Una parola allo sfiduciato…una parola di consolazione, di amore, una parola che sa di condivisione, di vicinanza, una parola che possiamo donare perché siamo discepoli, perché ci fidiamo di quel Dio che ha dato a ciascuno di noi, innanzitutto, una Parola di consolazione, amore, condivisione, vicinanza. Una parola per l’altro che diventa benedizione al Signore e benedizione del Signore per chi ci è accanto.
Continuiamo a leggere: «Ogni mattina fa attento il mio orecchio perché io ascolti come i discepoli. Il Signore Dio mi ha aperto l’orecchio e io non ho opposto resistenza, non mi sono tirato indietro».
Aprire l’orecchio, farlo attento ad una Parola che, ogni giorno, il Signore dona a ciascuno di noi, non resisterle ma affidarsi a Lei, certi della sua custodia, della sua protezione, del suo assisterci passo dopo passo.
Non è facile questo cammino di benedizione…leggiamo nel Vangelo che Giuda, uno dei discepoli, tradisce questa Parola; Pietro, Giacomo e Giovanni si addormentano davanti a Lei; Pietro arriverà a dire, per ben tre volte, di non averla mai conosciuta; la folla, che fino a poco prima la osannava, ora la condanna e vuole il suo silenzio!
Con le palme in mano o senza come oggi, ci presentiamo al Signore bisognosi della sua Parola ma pur sempre carichi delle nostre fatiche, delle nostre pesantezze, dei nostri limiti, della nostra umanità!
Ma tutto questo non significa “mancanza di benedizione”, “impossibilità di benedire”.

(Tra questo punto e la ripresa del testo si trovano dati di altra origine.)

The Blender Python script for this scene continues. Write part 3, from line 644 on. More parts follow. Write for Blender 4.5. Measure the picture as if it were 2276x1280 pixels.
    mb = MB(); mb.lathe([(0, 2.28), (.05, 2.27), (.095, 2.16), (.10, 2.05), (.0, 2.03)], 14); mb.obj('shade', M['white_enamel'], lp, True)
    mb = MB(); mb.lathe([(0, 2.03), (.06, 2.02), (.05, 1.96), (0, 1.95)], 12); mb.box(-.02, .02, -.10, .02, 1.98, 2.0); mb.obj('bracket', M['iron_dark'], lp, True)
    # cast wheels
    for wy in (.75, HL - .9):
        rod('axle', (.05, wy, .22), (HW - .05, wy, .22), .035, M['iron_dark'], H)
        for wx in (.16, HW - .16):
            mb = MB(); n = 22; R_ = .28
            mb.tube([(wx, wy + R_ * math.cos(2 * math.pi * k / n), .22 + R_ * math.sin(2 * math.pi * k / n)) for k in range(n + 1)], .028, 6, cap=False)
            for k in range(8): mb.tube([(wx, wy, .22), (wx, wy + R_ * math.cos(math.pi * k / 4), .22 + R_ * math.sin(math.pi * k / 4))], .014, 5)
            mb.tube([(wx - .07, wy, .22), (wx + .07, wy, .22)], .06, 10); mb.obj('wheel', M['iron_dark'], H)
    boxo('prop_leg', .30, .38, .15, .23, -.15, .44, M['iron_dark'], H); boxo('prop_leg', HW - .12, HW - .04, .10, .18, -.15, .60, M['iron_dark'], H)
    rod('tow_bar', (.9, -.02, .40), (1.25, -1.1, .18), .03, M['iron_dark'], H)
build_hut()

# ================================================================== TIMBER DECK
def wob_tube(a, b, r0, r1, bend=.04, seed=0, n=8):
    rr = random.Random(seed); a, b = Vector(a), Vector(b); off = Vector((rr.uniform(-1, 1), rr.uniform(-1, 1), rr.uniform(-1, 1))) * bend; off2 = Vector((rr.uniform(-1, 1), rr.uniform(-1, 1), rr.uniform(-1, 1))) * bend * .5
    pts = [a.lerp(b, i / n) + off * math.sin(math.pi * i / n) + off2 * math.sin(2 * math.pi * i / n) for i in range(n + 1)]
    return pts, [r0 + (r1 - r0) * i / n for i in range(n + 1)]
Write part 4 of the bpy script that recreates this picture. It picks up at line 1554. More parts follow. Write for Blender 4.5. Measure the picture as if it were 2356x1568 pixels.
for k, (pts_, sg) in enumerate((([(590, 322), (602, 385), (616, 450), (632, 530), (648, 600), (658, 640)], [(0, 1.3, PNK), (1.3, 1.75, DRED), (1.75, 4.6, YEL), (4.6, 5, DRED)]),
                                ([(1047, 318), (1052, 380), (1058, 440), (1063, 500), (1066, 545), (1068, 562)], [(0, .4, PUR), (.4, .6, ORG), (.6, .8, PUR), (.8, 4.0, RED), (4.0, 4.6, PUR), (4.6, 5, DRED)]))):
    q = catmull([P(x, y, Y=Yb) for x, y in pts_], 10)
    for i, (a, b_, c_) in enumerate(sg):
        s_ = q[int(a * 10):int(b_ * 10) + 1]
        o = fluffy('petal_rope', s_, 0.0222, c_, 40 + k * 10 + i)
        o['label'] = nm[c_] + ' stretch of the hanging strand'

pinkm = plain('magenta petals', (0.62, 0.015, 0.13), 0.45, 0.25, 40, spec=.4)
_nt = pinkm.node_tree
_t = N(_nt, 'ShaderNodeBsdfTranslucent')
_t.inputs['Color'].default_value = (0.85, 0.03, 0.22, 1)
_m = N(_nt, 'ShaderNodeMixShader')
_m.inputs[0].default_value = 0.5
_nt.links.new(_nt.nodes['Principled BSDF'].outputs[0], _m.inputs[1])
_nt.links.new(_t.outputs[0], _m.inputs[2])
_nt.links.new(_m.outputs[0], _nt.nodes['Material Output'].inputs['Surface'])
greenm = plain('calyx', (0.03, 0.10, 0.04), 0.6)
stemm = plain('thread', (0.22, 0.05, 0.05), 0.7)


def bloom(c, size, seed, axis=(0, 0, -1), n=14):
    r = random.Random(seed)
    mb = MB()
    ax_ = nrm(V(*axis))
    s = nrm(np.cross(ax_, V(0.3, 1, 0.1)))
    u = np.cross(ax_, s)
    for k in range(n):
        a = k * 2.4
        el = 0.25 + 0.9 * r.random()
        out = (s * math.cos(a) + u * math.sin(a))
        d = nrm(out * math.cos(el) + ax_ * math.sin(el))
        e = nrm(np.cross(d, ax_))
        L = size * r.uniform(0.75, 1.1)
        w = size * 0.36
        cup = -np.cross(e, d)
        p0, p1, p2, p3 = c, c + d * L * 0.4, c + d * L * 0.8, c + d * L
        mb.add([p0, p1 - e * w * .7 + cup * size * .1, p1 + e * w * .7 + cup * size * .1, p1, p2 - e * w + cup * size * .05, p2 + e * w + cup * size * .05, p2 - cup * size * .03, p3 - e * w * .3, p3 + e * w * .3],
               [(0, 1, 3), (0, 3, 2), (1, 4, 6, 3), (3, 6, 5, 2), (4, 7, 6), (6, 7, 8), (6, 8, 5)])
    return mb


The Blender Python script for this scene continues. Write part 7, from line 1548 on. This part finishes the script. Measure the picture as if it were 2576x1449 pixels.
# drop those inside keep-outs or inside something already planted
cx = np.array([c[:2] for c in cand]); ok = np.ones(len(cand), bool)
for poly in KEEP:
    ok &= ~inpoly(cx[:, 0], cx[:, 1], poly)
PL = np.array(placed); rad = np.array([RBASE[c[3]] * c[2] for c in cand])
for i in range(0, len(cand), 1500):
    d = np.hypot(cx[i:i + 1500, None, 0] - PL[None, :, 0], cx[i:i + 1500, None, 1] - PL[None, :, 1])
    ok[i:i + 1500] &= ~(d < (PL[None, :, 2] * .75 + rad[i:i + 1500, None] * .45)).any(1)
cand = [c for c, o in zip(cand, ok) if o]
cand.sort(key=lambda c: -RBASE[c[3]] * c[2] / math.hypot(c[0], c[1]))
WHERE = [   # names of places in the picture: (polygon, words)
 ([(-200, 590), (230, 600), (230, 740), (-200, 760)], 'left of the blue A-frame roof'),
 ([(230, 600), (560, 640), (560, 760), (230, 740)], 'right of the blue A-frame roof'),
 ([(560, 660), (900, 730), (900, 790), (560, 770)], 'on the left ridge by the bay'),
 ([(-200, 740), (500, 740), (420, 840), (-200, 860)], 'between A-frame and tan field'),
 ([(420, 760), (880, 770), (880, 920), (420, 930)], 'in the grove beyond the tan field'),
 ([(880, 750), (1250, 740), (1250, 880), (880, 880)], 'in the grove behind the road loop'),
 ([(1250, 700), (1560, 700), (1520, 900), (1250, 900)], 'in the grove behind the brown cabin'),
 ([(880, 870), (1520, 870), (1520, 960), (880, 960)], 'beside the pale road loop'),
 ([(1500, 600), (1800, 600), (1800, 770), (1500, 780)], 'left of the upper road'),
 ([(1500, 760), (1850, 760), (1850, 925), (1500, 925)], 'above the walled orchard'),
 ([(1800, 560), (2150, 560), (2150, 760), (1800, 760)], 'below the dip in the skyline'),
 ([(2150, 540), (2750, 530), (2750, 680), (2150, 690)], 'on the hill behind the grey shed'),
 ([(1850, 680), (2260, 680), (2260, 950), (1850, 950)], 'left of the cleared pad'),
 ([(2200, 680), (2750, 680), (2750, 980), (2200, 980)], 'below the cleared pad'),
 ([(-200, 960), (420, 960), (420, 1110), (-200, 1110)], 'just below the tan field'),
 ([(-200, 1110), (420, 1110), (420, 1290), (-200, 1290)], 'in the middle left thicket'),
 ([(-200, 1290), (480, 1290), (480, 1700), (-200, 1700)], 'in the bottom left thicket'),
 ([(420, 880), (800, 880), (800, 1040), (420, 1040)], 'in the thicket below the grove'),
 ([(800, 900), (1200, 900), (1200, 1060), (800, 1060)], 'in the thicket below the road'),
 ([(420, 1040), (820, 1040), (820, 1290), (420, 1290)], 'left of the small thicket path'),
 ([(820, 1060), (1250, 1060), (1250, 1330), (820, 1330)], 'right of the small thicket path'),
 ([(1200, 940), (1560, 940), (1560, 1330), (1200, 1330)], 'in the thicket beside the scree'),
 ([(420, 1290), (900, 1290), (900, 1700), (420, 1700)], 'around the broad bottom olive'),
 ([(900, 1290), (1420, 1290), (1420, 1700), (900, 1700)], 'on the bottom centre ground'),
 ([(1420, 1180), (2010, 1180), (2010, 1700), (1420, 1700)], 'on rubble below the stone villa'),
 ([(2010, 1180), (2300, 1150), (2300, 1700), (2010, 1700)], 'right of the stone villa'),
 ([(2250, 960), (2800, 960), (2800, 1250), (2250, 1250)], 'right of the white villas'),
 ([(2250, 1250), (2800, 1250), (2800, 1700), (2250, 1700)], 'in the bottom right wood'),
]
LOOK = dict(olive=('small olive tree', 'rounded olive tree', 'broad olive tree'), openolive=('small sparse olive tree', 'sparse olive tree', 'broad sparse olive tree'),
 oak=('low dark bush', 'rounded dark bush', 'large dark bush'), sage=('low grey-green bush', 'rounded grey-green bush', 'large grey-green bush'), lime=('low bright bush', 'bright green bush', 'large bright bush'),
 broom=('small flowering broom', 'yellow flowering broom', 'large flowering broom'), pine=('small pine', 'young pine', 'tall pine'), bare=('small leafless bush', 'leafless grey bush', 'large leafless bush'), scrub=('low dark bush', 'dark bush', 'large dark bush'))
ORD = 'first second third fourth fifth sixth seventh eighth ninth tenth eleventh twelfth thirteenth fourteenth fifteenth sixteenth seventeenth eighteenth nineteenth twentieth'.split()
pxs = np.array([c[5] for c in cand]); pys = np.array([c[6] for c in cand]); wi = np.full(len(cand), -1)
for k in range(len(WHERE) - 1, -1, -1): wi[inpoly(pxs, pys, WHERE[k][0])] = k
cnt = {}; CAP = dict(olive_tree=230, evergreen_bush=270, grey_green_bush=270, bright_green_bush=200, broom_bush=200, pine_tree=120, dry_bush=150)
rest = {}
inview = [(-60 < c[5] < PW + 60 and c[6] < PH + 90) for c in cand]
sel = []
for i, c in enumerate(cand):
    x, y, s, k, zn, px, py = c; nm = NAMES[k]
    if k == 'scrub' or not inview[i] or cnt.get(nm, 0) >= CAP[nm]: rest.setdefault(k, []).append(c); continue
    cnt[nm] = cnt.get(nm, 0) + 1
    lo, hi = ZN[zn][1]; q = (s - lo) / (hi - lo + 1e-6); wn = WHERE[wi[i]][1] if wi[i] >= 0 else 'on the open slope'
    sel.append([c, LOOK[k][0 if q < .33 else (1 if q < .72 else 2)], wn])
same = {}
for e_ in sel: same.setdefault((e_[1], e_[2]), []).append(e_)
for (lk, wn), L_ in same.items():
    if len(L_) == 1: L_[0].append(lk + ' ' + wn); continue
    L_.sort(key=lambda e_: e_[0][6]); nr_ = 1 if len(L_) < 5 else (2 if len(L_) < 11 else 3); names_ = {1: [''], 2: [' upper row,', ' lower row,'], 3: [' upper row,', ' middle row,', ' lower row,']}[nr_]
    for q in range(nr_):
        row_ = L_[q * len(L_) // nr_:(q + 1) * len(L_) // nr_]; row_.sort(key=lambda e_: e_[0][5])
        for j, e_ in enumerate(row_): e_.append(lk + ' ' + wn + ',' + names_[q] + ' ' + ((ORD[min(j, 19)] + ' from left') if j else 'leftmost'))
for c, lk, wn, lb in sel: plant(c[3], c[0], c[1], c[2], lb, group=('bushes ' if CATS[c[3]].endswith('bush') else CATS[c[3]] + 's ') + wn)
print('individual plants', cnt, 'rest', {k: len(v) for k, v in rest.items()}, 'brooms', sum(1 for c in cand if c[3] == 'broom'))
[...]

Ce lo conferma San Paolo, nella seconda lettura: «Cristo Gesù, pur essendo nella condizione di Dio, non ritenne un privilegio l’essere come Dio, ma svuotò se stesso assumendo una condizione di servo, diventando simile agli uomini». Il Signore non disprezza la nostra umanità, anzi, l’ha scelta per poterci accompagnare e poter condividere la nostra storia! Ama la nostra umanità…e tutto quello che comporta! La nostra vita, la nostra storia è già di per sé benedizione a Dio, un dire bene di Dio!
Ricordiamoci una cosa allora: nella nostra quotidiana mancanza di fedeltà c’è sempre un gallo a cantare, come per Pietro la notte in cui ha tradito Gesù; un gallo che ci viene a dire non quanto siamo sbagliati ma che ci annuncia che un’alba nuova sta sorgendo, un giorno nuovo sta arrivando, ci viene incontro, cioè, una nuova possibilità di svegliare l’orecchio all’ascolto di quella Parola che rimane fedele per sempre!
Allora buona domenica delle Palme, una domenica colma di vita e della benedizione che, ogni nostra piccola grande vita, porta con sé.